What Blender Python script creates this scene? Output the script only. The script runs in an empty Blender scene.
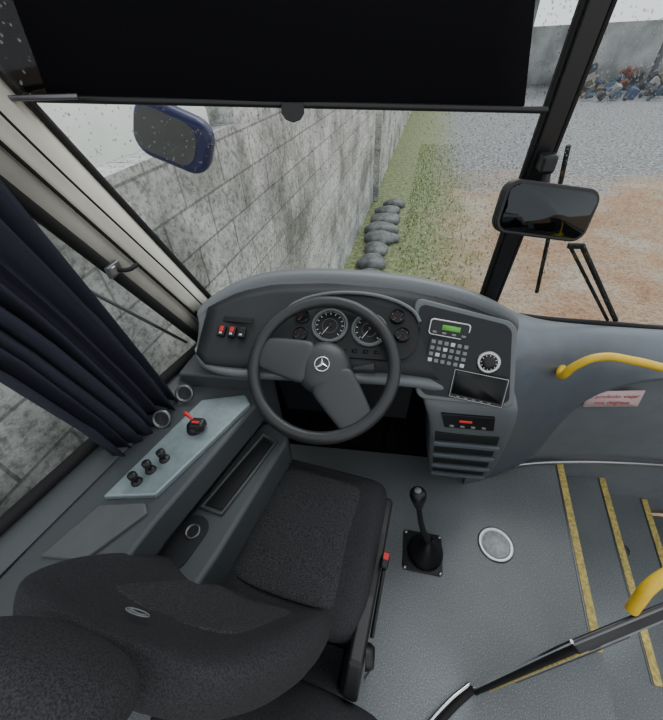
import bpy, bmesh, math, random
from mathutils import Vector, Matrix
random.seed(4)
V=Vector
C=bpy.context.collection
# ------------------------------------------------------------ materials
def mat(name,col,rough=0.6,metal=0.0,noise=0.0,nscale=200,bump=0.0,bscale=300,spec=0.5,col2=None,trans=0.0,emit=None,es=0):
    m=bpy.data.materials.new(name); m.use_nodes=True
    nt=m.node_tree; b=nt.nodes["Principled BSDF"]
    b.inputs["Base Color"].default_value=(*col,1); b.inputs["Roughness"].default_value=rough
    b.inputs["Metallic"].default_value=metal; b.inputs["Specular IOR Level"].default_value=spec
    if trans: b.inputs["Transmission Weight"].default_value=trans
    if emit: b.inputs["Emission Color"].default_value=(*emit,1); b.inputs["Emission Strength"].default_value=es
    tc=nt.nodes.new("ShaderNodeTexCoord")
    if noise or col2:
        n=nt.nodes.new("ShaderNodeTexNoise"); n.inputs["Scale"].default_value=nscale; n.inputs["Detail"].default_value=3
        nt.links.new(tc.outputs["Object"],n.inputs["Vector"])
        r=nt.nodes.new("ShaderNodeValToRGB"); r.color_ramp.elements[0].position=0.38; r.color_ramp.elements[1].position=0.62
        c2=col2 if col2 else tuple(min(1,c*(1+noise)) for c in col)
        c1=col if col2 else tuple(c*(1-noise) for c in col)
        r.color_ramp.elements[0].color=(*c1,1); r.color_ramp.elements[1].color=(*c2,1)
        nt.links.new(n.outputs[0],r.inputs[0]); nt.links.new(r.outputs[0],b.inputs["Base Color"])
    if bump:
        n2=nt.nodes.new("ShaderNodeTexNoise"); n2.inputs["Scale"].default_value=bscale; n2.inputs["Detail"].default_value=2
        nt.links.new(tc.outputs["Object"],n2.inputs["Vector"])
        bp=nt.nodes.new("ShaderNodeBump"); bp.inputs["Strength"].default_value=bump; bp.inputs["Distance"].default_value=0.002
        nt.links.new(n2.outputs[0],bp.inputs["Height"]); nt.links.new(bp.outputs[0],b.inputs["Normal"])
    return m
def glass(name,tint=(1,1,1),refl=0.06):
    m=bpy.data.materials.new(name); m.use_nodes=True; nt=m.node_tree; nt.nodes.clear()
    o=nt.nodes.new("ShaderNodeOutputMaterial"); mx=nt.nodes.new("ShaderNodeMixShader")
    t=nt.nodes.new("ShaderNodeBsdfTransparent"); t.inputs[0].default_value=(*tint,1)
    g=nt.nodes.new("ShaderNodeBsdfGlossy"); g.inputs["Roughness"].default_value=0.03
    mx.inputs[0].default_value=refl
    nt.links.new(t.outputs[0],mx.inputs[1]); nt.links.new(g.outputs[0],mx.inputs[2]); nt.links.new(mx.outputs[0],o.inputs[0])
    return m
M=dict(
 bezel=mat("dash_grey_plastic",(0.125,0.136,0.143),0.42,bump=.15,noise=.06,nscale=400),
 face=mat("dash_dark_face",(0.018,0.020,0.022),0.5,bump=.1,spec=.3),
 rdash=mat("dash_bluegrey_moulding",(0.122,0.141,0.162),0.34,noise=.05,nscale=15,bump=.1),
 rlow=mat("dash_lower_moulding",(0.21,0.23,0.25),0.42,noise=.05,nscale=15,bump=.1),
 black=mat("black_plastic",(0.011,0.011,0.012),0.38,bump=.05,spec=.4),
 wheel=mat("wheel_rubber",(0.022,0.023,0.025),0.40,bump=.2,bscale=500),
 hub=mat("wheel_hub_plastic",(0.034,0.036,0.039),0.42,bump=.2,bscale=500),
 rubber=mat("black_rubber",(0.010,0.010,0.010),0.7,spec=.3),
 footshade=mat("footwell_shade_black",(0.007,0.007,0.007),0.95,spec=.1),  # near-black that paints in the shade under the dash
 fabric=mat("seat_fabric",(0.033,0.033,0.036),0.95,noise=.35,nscale=450,bump=.8,bscale=600,spec=.2),
 fabric2=mat("seat_centre_fabric",(0.043,0.043,0.046),0.95,noise=.4,nscale=300,bump=.9,bscale=350,spec=.2),
 curtain=mat("curtain_cloth",(0.027,0.029,0.044),0.8,noise=.15,nscale=500,bump=.3,bscale=900,spec=.3),
 blind=mat("blind_cloth",(0.008,0.008,0.011),0.9,spec=.1,bump=.2,bscale=900),
 cream=mat("cream_pillar_trim",(0.70,0.67,0.58),0.5,noise=.06,nscale=8),
 beige=mat("beige_dark_trim",(0.30,0.285,0.245),0.55,noise=.08,nscale=8),
 console=mat("console_grey",(0.060,0.068,0.071),0.42,bump=.15),
 silver=mat("console_silver_panel",(0.25,0.305,0.315),0.30,metal=.3,noise=.06,nscale=60,bump=.1),
 metal=mat("brushed_metal",(0.5,0.5,0.5),0.3,metal=1),
 dmetal=mat("dark_metal",(0.18,0.18,0.19),0.35,metal=.8),
 chrome=mat("chrome",(0.75,0.75,0.77),0.12,metal=1),
 mirror=mat("mirror_glass",(0.045,0.048,0.052),0.06,metal=1),  # dark tint puts the dim cabin reflection into the colour
 yellow=mat("yellow_paint",(0.78,0.50,0.03),0.35,noise=.05,nscale=30),
 ystrip=mat("yellow_strip",(0.66,0.52,0.16),0.6,noise=.25,nscale=90),
 red=mat("red_plastic",(0.55,0.02,0.02),0.4),
 white=mat("white_mark",(0.6,0.6,0.6),0.5),
 pink=mat("sticker_pink",(0.85,0.62,0.62),0.5),
 redtxt=mat("sticker_red",(0.60,0.08,0.08),0.5),
 lcd=mat("lcd_green",(0.05,0.25,0.03),0.4,emit=(0.25,0.7,0.12),es=.25),
 redled=mat("red_led",(0.35,0.02,0.02),0.4,emit=(1,0.05,0.03),es=.3),
 screen=mat("screen_black",(0.006,0.007,0.008),0.35,spec=.3),
 dial=mat("dial_black",(0.008,0.008,0.009),0.35,spec=.3),
 ring=mat("floor_cap_white",(0.50,0.52,0.53),0.45,noise=.15,nscale=60),
 blue=mat("side_mirror_blue",(0.012,0.022,0.10),0.35),
 grey=mat("mid_grey_panel",(0.20,0.21,0.215),0.5,noise=.06,nscale=20),
 dgrey=mat("dark_grey_panel",(0.085,0.09,0.093),0.5,noise=.06,nscale=20),
 leaf=mat("grass_green",(0.17,0.23,0.07),0.8,noise=.4,nscale=6),
 stone=mat("wet_stone",(0.11,0.115,0.118),0.55,noise=.4,nscale=9,bump=.6,bscale=30),
 farwall=mat("far_building",(0.50,0.51,0.51),0.8,noise=.25,nscale=.9),
 whitewall=mat("whitewashed_wall",(0.88,0.90,0.86),0.8,noise=.05,nscale=1.2),
)
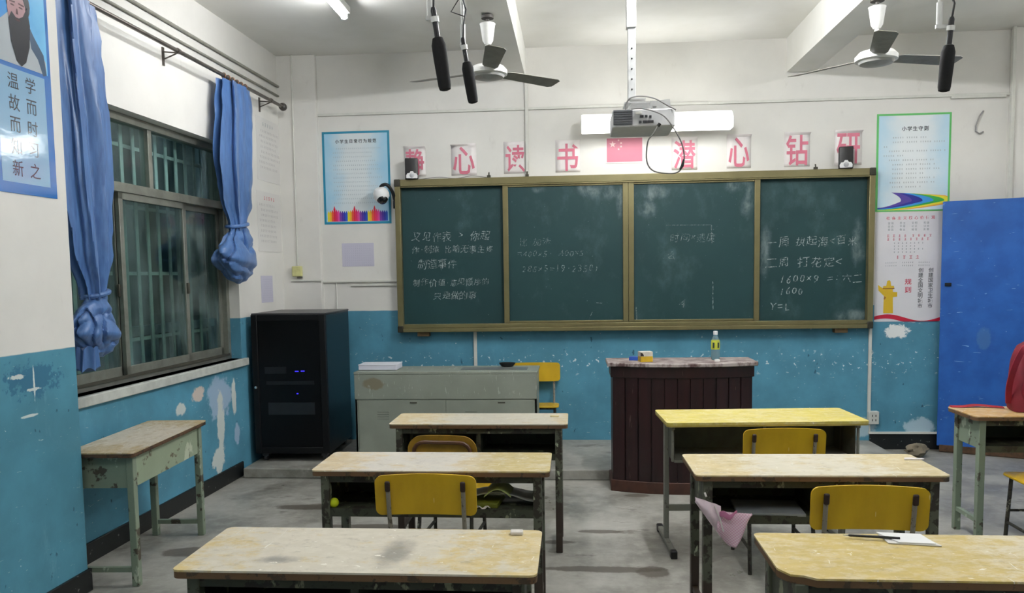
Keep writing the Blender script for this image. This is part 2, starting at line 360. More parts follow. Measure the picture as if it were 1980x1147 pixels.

※

Repeat the material above verbatim, with no pictures in the output.

What Blender Python script creates this scene? Output the script only. The script runs in an empty Blender scene.
import bpy, bmesh, math, random
from mathutils import Vector, Matrix
random.seed(4)
V=Vector
C=bpy.context.collection
# ------------------------------------------------------------ materials
def mat(name,col,rough=0.6,metal=0.0,noise=0.0,nscale=200,bump=0.0,bscale=300,spec=0.5,col2=None,trans=0.0,emit=None,es=0):
    m=bpy.data.materials.new(name); m.use_nodes=True
    nt=m.node_tree; b=nt.nodes["Principled BSDF"]
    b.inputs["Base Color"].default_value=(*col,1); b.inputs["Roughness"].default_value=rough
    b.inputs["Metallic"].default_value=metal; b.inputs["Specular IOR Level"].default_value=spec
    if trans: b.inputs["Transmission Weight"].default_value=trans
    if emit: b.inputs["Emission Color"].default_value=(*emit,1); b.inputs["Emission Strength"].default_value=es
    tc=nt.nodes.new("ShaderNodeTexCoord")
    if noise or col2:
        n=nt.nodes.new("ShaderNodeTexNoise"); n.inputs["Scale"].default_value=nscale; n.inputs["Detail"].default_value=3
        nt.links.new(tc.outputs["Object"],n.inputs["Vector"])
        r=nt.nodes.new("ShaderNodeValToRGB"); r.color_ramp.elements[0].position=0.38; r.color_ramp.elements[1].position=0.62
        c2=col2 if col2 else tuple(min(1,c*(1+noise)) for c in col)
        c1=col if col2 else tuple(c*(1-noise) for c in col)
        r.color_ramp.elements[0].color=(*c1,1); r.color_ramp.elements[1].color=(*c2,1)
        nt.links.new(n.outputs[0],r.inputs[0]); nt.links.new(r.outputs[0],b.inputs["Base Color"])
    if bump:
        n2=nt.nodes.new("ShaderNodeTexNoise"); n2.inputs["Scale"].default_value=bscale; n2.inputs["Detail"].default_value=2
        nt.links.new(tc.outputs["Object"],n2.inputs["Vector"])
        bp=nt.nodes.new("ShaderNodeBump"); bp.inputs["Strength"].default_value=bump; bp.inputs["Distance"].default_value=0.002
        nt.links.new(n2.outputs[0],bp.inputs["Height"]); nt.links.new(bp.outputs[0],b.inputs["Normal"])
    return m
def glass(name,tint=(1,1,1),refl=0.06):
    m=bpy.data.materials.new(name); m.use_nodes=True; nt=m.node_tree; nt.nodes.clear()
    o=nt.nodes.new("ShaderNodeOutputMaterial"); mx=nt.nodes.new("ShaderNodeMixShader")
    t=nt.nodes.new("ShaderNodeBsdfTransparent"); t.inputs[0].default_value=(*tint,1)
    g=nt.nodes.new("ShaderNodeBsdfGlossy"); g.inputs["Roughness"].default_value=0.03
    mx.inputs[0].default_value=refl
    nt.links.new(t.outputs[0],mx.inputs[1]); nt.links.new(g.outputs[0],mx.inputs[2]); nt.links.new(mx.outputs[0],o.inputs[0])
    return m
M=dict(
 bezel=mat("dash_grey_plastic",(0.125,0.136,0.143),0.42,bump=.15,noise=.06,nscale=400),
 face=mat("dash_dark_face",(0.018,0.020,0.022),0.5,bump=.1,spec=.3),
 rdash=mat("dash_bluegrey_moulding",(0.122,0.141,0.162),0.34,noise=.05,nscale=15,bump=.1),
 rlow=mat("dash_lower_moulding",(0.21,0.23,0.25),0.42,noise=.05,nscale=15,bump=.1),
 black=mat("black_plastic",(0.011,0.011,0.012),0.38,bump=.05,spec=.4),
 wheel=mat("wheel_rubber",(0.022,0.023,0.025),0.40,bump=.2,bscale=500),
 hub=mat("wheel_hub_plastic",(0.034,0.036,0.039),0.42,bump=.2,bscale=500),
 rubber=mat("black_rubber",(0.010,0.010,0.010),0.7,spec=.3),
 footshade=mat("footwell_shade_black",(0.007,0.007,0.007),0.95,spec=.1),  # near-black that paints in the shade under the dash
 fabric=mat("seat_fabric",(0.033,0.033,0.036),0.95,noise=.35,nscale=450,bump=.8,bscale=600,spec=.2),
 fabric2=mat("seat_centre_fabric",(0.043,0.043,0.046),0.95,noise=.4,nscale=300,bump=.9,bscale=350,spec=.2),
 curtain=mat("curtain_cloth",(0.027,0.029,0.044),0.8,noise=.15,nscale=500,bump=.3,bscale=900,spec=.3),
 blind=mat("blind_cloth",(0.008,0.008,0.011),0.9,spec=.1,bump=.2,bscale=900),
 cream=mat("cream_pillar_trim",(0.70,0.67,0.58),0.5,noise=.06,nscale=8),
 beige=mat("beige_dark_trim",(0.30,0.285,0.245),0.55,noise=.08,nscale=8),
 console=mat("console_grey",(0.060,0.068,0.071),0.42,bump=.15),
 silver=mat("console_silver_panel",(0.25,0.305,0.315),0.30,metal=.3,noise=.06,nscale=60,bump=.1),
 metal=mat("brushed_metal",(0.5,0.5,0.5),0.3,metal=1),
 dmetal=mat("dark_metal",(0.18,0.18,0.19),0.35,metal=.8),
 chrome=mat("chrome",(0.75,0.75,0.77),0.12,metal=1),
 mirror=mat("mirror_glass",(0.045,0.048,0.052),0.06,metal=1),  # dark tint puts the dim cabin reflection into the colour
 yellow=mat("yellow_paint",(0.78,0.50,0.03),0.35,noise=.05,nscale=30),
 ystrip=mat("yellow_strip",(0.66,0.52,0.16),0.6,noise=.25,nscale=90),
 red=mat("red_plastic",(0.55,0.02,0.02),0.4),
 white=mat("white_mark",(0.6,0.6,0.6),0.5),
 pink=mat("sticker_pink",(0.85,0.62,0.62),0.5),
 redtxt=mat("sticker_red",(0.60,0.08,0.08),0.5),
 lcd=mat("lcd_green",(0.05,0.25,0.03),0.4,emit=(0.25,0.7,0.12),es=.25),
 redled=mat("red_led",(0.35,0.02,0.02),0.4,emit=(1,0.05,0.03),es=.3),
 screen=mat("screen_black",(0.006,0.007,0.008),0.35,spec=.3),
 dial=mat("dial_black",(0.008,0.008,0.009),0.35,spec=.3),
 ring=mat("floor_cap_white",(0.50,0.52,0.53),0.45,noise=.15,nscale=60),
 blue=mat("side_mirror_blue",(0.012,0.022,0.10),0.35),
 grey=mat("mid_grey_panel",(0.20,0.21,0.215),0.5,noise=.06,nscale=20),
 dgrey=mat("dark_grey_panel",(0.085,0.09,0.093),0.5,noise=.06,nscale=20),
 leaf=mat("grass_green",(0.17,0.23,0.07),0.8,noise=.4,nscale=6),
 stone=mat("wet_stone",(0.11,0.115,0.118),0.55,noise=.4,nscale=9,bump=.6,bscale=30),
 farwall=mat("far_building",(0.50,0.51,0.51),0.8,noise=.25,nscale=.9),
 whitewall=mat("whitewashed_wall",(0.88,0.90,0.86),0.8,noise=.05,nscale=1.2),
)
Keep writing the Blender script for this image. This is part 2, starting at line 360. More parts follow. Measure the picture as if it were 1980x1147 pixels.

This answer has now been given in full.